Records from a data source
++++++

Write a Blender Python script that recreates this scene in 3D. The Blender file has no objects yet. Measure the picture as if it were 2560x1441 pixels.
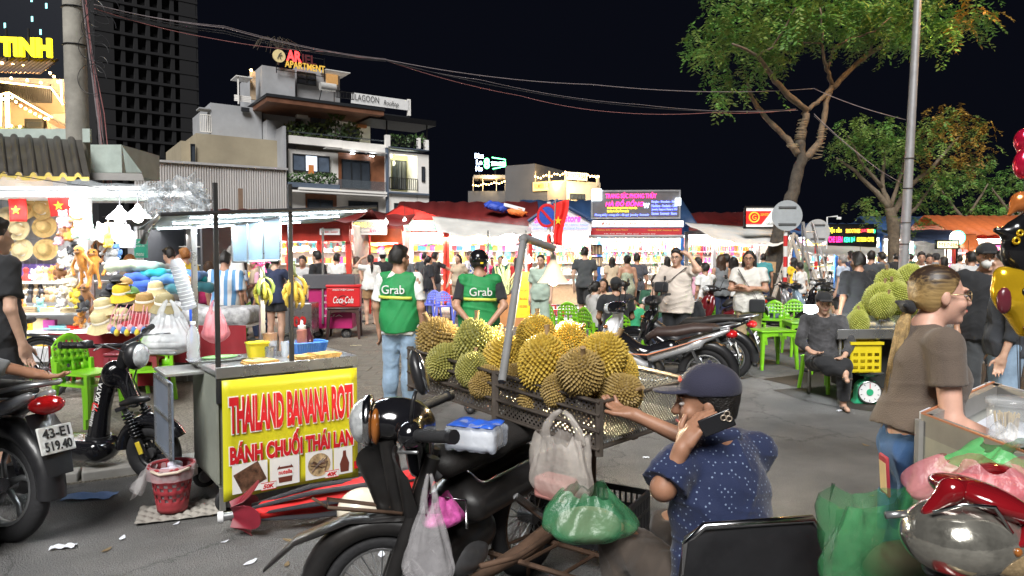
import bpy,bmesh,math,random
import numpy as np
from math import sin,cos,pi,radians as R,sqrt,atan2
from mathutils import Vector as V,Matrix as MX,Euler,noise
sc=bpy.context.scene;COL=sc.collection
random.seed(11);np.random.seed(11)
# ---------------------------------------------------------------- camera, sky, sun, exposure
F=1750.0;CH=1.55;TILT=math.atan(72.5/F)
cam_d=bpy.data.cameras.new('camera');cam_d.lens=36*F/2560;cam_d.sensor_width=36;cam_d.clip_start=.05;cam_d.clip_end=900
cam=bpy.data.objects.new('camera',cam_d);COL.objects.link(cam)
cam.location=(0,0,CH);cam.rotation_euler=(pi/2-TILT,0,0);sc.camera=cam
world=bpy.data.worlds.new('World');sc.world=world;world.use_nodes=True
_n=world.node_tree.nodes;_l=world.node_tree.links
SUN_EL,SUN_ROT=R(52),R(200)
_bg=_n['Background'];_bg.inputs[0].default_value=(.32,.38,.72,1);_bg.inputs[1].default_value=.0022
sun_d=bpy.data.lights.new('sun','SUN');sun_d.energy=1.35;sun_d.angle=R(28);sun_d.color=(1,.985,.96)
sun=bpy.data.objects.new('sun',sun_d);COL.objects.link(sun)
sun.rotation_euler=(R(43),0,R(-12))
sc.view_settings.view_transform='Standard';sc.view_settings.look='None';sc.view_settings.exposure=2;sc.view_settings.gamma=1
sc.render.engine='CYCLES';sc.cycles.use_denoising=True;sc.cycles.max_bounces=6;sc.cycles.transparent_max_bounces=16
sc.cycles.sample_clamp_indirect=4;sc.cycles.caustics_reflective=False;sc.cycles.caustics_refractive=False
_c,_s=cos(TILT),sin(TILT)
def P(px,py,d):
 """world point seen at pixel (px,py) of the 2560-wide photo, d metres ahead"""
 x=(px-1280)/F;v=(720.5-py)/F;k=d/(_c+v*_s)
 return V((x*k,d,CH+(-_s+v*_c)*k))
def G(px,py,z=0):
 x=(px-1280)/F;v=(720.5-py)/F;k=(z-CH)/(-_s+v*_c)
 return V((x*k,(_c+v*_s)*k,z))
def X(px,d):return P(px,648,d).x
def Z(py,d):return P(1280,py,d).z
def S(px,d):return px*d/F
# ---------------------------------------------------------------- materials
_M={}
def mat(name,col=(.5,.5,.5),rough=.6,metal=0,var=.12,scale=6,bump=0,bscale=60,emit=0,ecol=None,alpha=1,trans=0,spec=.5,coat=0,sheen=0,dirt=0,thin=None,sss=0):
 if name in _M:return _M[name]
 m=bpy.data.materials.new(name);m.use_nodes=True;_M[name]=m
 t=m.node_tree;n=t.nodes;l=t.links;b=n['Principled BSDF']
 b.inputs['Roughness'].default_value=rough;b.inputs['Metallic'].default_value=metal
 b.inputs['Specular IOR Level'].default_value=spec;b.inputs['Coat Weight'].default_value=coat
 b.inputs['Alpha'].default_value=alpha;b.inputs['Transmission Weight'].default_value=trans;b.inputs['Sheen Weight'].default_value=sheen
 if sss:b.inputs['Subsurface Weight'].default_value=sss;b.inputs['Subsurface Radius'].default_value=(.02,.008,.004)
 c=(*col,1)
 if var or bump or dirt:
  tc=n.new('ShaderNodeTexCoord')
 if var:
  nz=n.new('ShaderNodeTexNoise');nz.inputs['Scale'].default_value=scale;nz.inputs['Detail'].default_value=6;nz.inputs['Roughness'].default_value=.65
  l.new(tc.outputs['Object'],nz.inputs['Vector'])
  r=n.new('ShaderNodeValToRGB');e=r.color_ramp.elements
  e[0].position=.3;e[1].position=.7
  e[0].color=(*[max(0,x*(1-var))for x in col],1);e[1].color=(*[min(1,x*(1+var))for x in col],1)
  l.new(nz.outputs[0],r.inputs[0]);src=r.outputs[0]
  if dirt:
   n2=n.new('ShaderNodeTexNoise');n2 .inputs['Scale'].default_value=scale*.4;n2 .inputs['Detail'].default_value=8
   l.new(tc.outputs['Object'],n2 .inputs['Vector'])
   r2=n.new('ShaderNodeValToRGB');r2 .color_ramp.elements[0].position=.5;r2 .color_ramp.elements[1].position=.72
   l.new(n2 .outputs[0],r2 .inputs[0])
   mx=n.new('ShaderNodeMix');mx.data_type='RGBA'
   mu=n.new('ShaderNodeMath');mu.operation='MULTIPLY';mu.inputs[1].default_value=dirt
   l.new(r2 .outputs[0],mu.inputs[0]);l.new(mu.outputs[0],mx.inputs[0]);l.new(src,mx.inputs[6]);mx.inputs[7].default_value=(.06,.05,.04,1);src=mx.outputs[2]
  l.new(src,b.inputs['Base Color'])
  if rough>.12:
   mr=n.new('ShaderNodeMapRange');mr.inputs[3].default_value=max(.03,rough-.1);mr.inputs[4].default_value=min(1,rough+.1)
   l.new(nz.outputs[0],mr.inputs[0]);l.new(mr.outputs[0],b.inputs['Roughness'])
 else:b.inputs['Base Color'].default_value=c
 if bump:
  bz=n.new('ShaderNodeTexNoise');bz.inputs['Scale'].default_value=bscale;bz.inputs['Detail'].default_value=5
  l.new(tc.outputs['Object'],bz.inputs['Vector'])
  bp=n.new('ShaderNodeBump');bp.inputs['Strength'].default_value=bump;bp.inputs['Distance'].default_value=.01
  l.new(bz.outputs[0],bp.inputs['Height']);l.new(bp.outputs[0],b.inputs['Normal'])
 if emit:
  b.inputs['Emission Color'].default_value=(*(ecol or col),1);b.inputs['Emission Strength'].default_value=emit
 return m
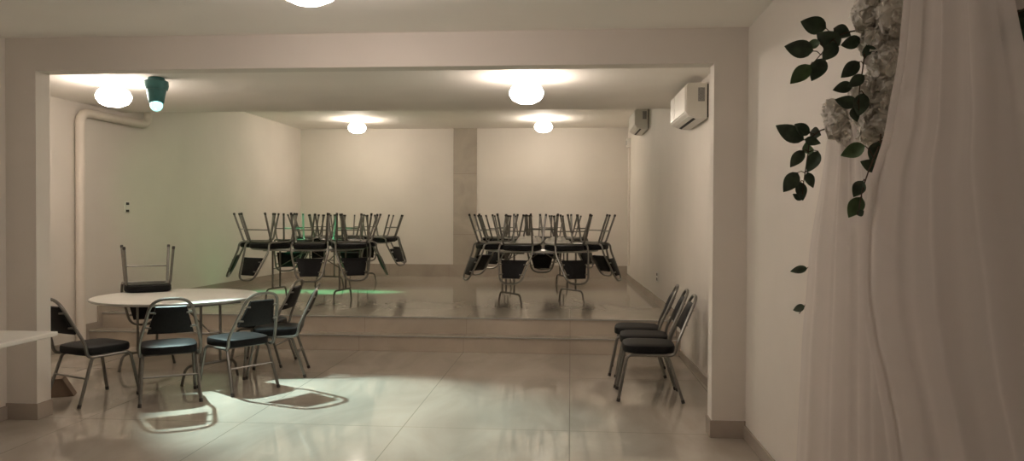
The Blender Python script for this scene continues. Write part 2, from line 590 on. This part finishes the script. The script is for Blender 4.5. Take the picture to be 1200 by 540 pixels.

++++++

:: Short exercise ::
Your task is to repeat the data above exactly while excluding the pictures.

:: Result ::
Write a Blender Python script that recreates this scene in 3D. The Blender file has no objects yet. Measure the picture as if it were 2560x1441 pixels.
import bpy,bmesh,math,random
import numpy as np
from math import sin,cos,pi,radians as R,sqrt,atan2
from mathutils import Vector as V,Matrix as MX,Euler,noise
sc=bpy.context.scene;COL=sc.collection
random.seed(11);np.random.seed(11)
# ---------------------------------------------------------------- camera, sky, sun, exposure
F=1750.0;CH=1.55;TILT=math.atan(72.5/F)
cam_d=bpy.data.cameras.new('camera');cam_d.lens=36*F/2560;cam_d.sensor_width=36;cam_d.clip_start=.05;cam_d.clip_end=900
cam=bpy.data.objects.new('camera',cam_d);COL.objects.link(cam)
cam.location=(0,0,CH);cam.rotation_euler=(pi/2-TILT,0,0);sc.camera=cam
world=bpy.data.worlds.new('World');sc.world=world;world.use_nodes=True
_n=world.node_tree.nodes;_l=world.node_tree.links
SUN_EL,SUN_ROT=R(52),R(200)
_bg=_n['Background'];_bg.inputs[0].default_value=(.32,.38,.72,1);_bg.inputs[1].default_value=.0022
sun_d=bpy.data.lights.new('sun','SUN');sun_d.energy=1.35;sun_d.angle=R(28);sun_d.color=(1,.985,.96)
sun=bpy.data.objects.new('sun',sun_d);COL.objects.link(sun)
sun.rotation_euler=(R(43),0,R(-12))
sc.view_settings.view_transform='Standard';sc.view_settings.look='None';sc.view_settings.exposure=2;sc.view_settings.gamma=1
sc.render.engine='CYCLES';sc.cycles.use_denoising=True;sc.cycles.max_bounces=6;sc.cycles.transparent_max_bounces=16
sc.cycles.sample_clamp_indirect=4;sc.cycles.caustics_reflective=False;sc.cycles.caustics_refractive=False
_c,_s=cos(TILT),sin(TILT)
def P(px,py,d):
 """world point seen at pixel (px,py) of the 2560-wide photo, d metres ahead"""
 x=(px-1280)/F;v=(720.5-py)/F;k=d/(_c+v*_s)
 return V((x*k,d,CH+(-_s+v*_c)*k))
def G(px,py,z=0):
 x=(px-1280)/F;v=(720.5-py)/F;k=(z-CH)/(-_s+v*_c)
 return V((x*k,(_c+v*_s)*k,z))
def X(px,d):return P(px,648,d).x
def Z(py,d):return P(1280,py,d).z
def S(px,d):return px*d/F
# ---------------------------------------------------------------- materials
_M={}
def mat(name,col=(.5,.5,.5),rough=.6,metal=0,var=.12,scale=6,bump=0,bscale=60,emit=0,ecol=None,alpha=1,trans=0,spec=.5,coat=0,sheen=0,dirt=0,thin=None,sss=0):
 if name in _M:return _M[name]
 m=bpy.data.materials.new(name);m.use_nodes=True;_M[name]=m
 t=m.node_tree;n=t.nodes;l=t.links;b=n['Principled BSDF']
 b.inputs['Roughness'].default_value=rough;b.inputs['Metallic'].default_value=metal
 b.inputs['Specular IOR Level'].default_value=spec;b.inputs['Coat Weight'].default_value=coat
 b.inputs['Alpha'].default_value=alpha;b.inputs['Transmission Weight'].default_value=trans;b.inputs['Sheen Weight'].default_value=sheen
 if sss:b.inputs['Subsurface Weight'].default_value=sss;b.inputs['Subsurface Radius'].default_value=(.02,.008,.004)
 c=(*col,1)
 if var or bump or dirt:
  tc=n.new('ShaderNodeTexCoord')
 if var:
  nz=n.new('ShaderNodeTexNoise');nz.inputs['Scale'].default_value=scale;nz.inputs['Detail'].default_value=6;nz.inputs['Roughness'].default_value=.65
  l.new(tc.outputs['Object'],nz.inputs['Vector'])
  r=n.new('ShaderNodeValToRGB');e=r.color_ramp.elements
  e[0].position=.3;e[1].position=.7
  e[0].color=(*[max(0,x*(1-var))for x in col],1);e[1].color=(*[min(1,x*(1+var))for x in col],1)
  l.new(nz.outputs[0],r.inputs[0]);src=r.outputs[0]
  if dirt:
   n2=n.new('ShaderNodeTexNoise');n2 .inputs['Scale'].default_value=scale*.4;n2 .inputs['Detail'].default_value=8
   l.new(tc.outputs['Object'],n2 .inputs['Vector'])
   r2=n.new('ShaderNodeValToRGB');r2 .color_ramp.elements[0].position=.5;r2 .color_ramp.elements[1].position=.72
   l.new(n2 .outputs[0],r2 .inputs[0])
   mx=n.new('ShaderNodeMix');mx.data_type='RGBA'
   mu=n.new('ShaderNodeMath');mu.operation='MULTIPLY';mu.inputs[1].default_value=dirt
   l.new(r2 .outputs[0],mu.inputs[0]);l.new(mu.outputs[0],mx.inputs[0]);l.new(src,mx.inputs[6]);mx.inputs[7].default_value=(.06,.05,.04,1);src=mx.outputs[2]
  l.new(src,b.inputs['Base Color'])
  if rough>.12:
   mr=n.new('ShaderNodeMapRange');mr.inputs[3].default_value=max(.03,rough-.1);mr.inputs[4].default_value=min(1,rough+.1)
   l.new(nz.outputs[0],mr.inputs[0]);l.new(mr.outputs[0],b.inputs['Roughness'])
 else:b.inputs['Base Color'].default_value=c
 if bump:
  bz=n.new('ShaderNodeTexNoise');bz.inputs['Scale'].default_value=bscale;bz.inputs['Detail'].default_value=5
  l.new(tc.outputs['Object'],bz.inputs['Vector'])
  bp=n.new('ShaderNodeBump');bp.inputs['Strength'].default_value=bump;bp.inputs['Distance'].default_value=.01
  l.new(bz.outputs[0],bp.inputs['Height']);l.new(bp.outputs[0],b.inputs['Normal'])
 if emit:
  b.inputs['Emission Color'].default_value=(*(ecol or col),1);b.inputs['Emission Strength'].default_value=emit
 return m
The Blender Python script for this scene continues. Write part 2, from line 590 on. This part finishes the script. The script is for Blender 4.5. Take the picture to be 1200 by 540 pixels.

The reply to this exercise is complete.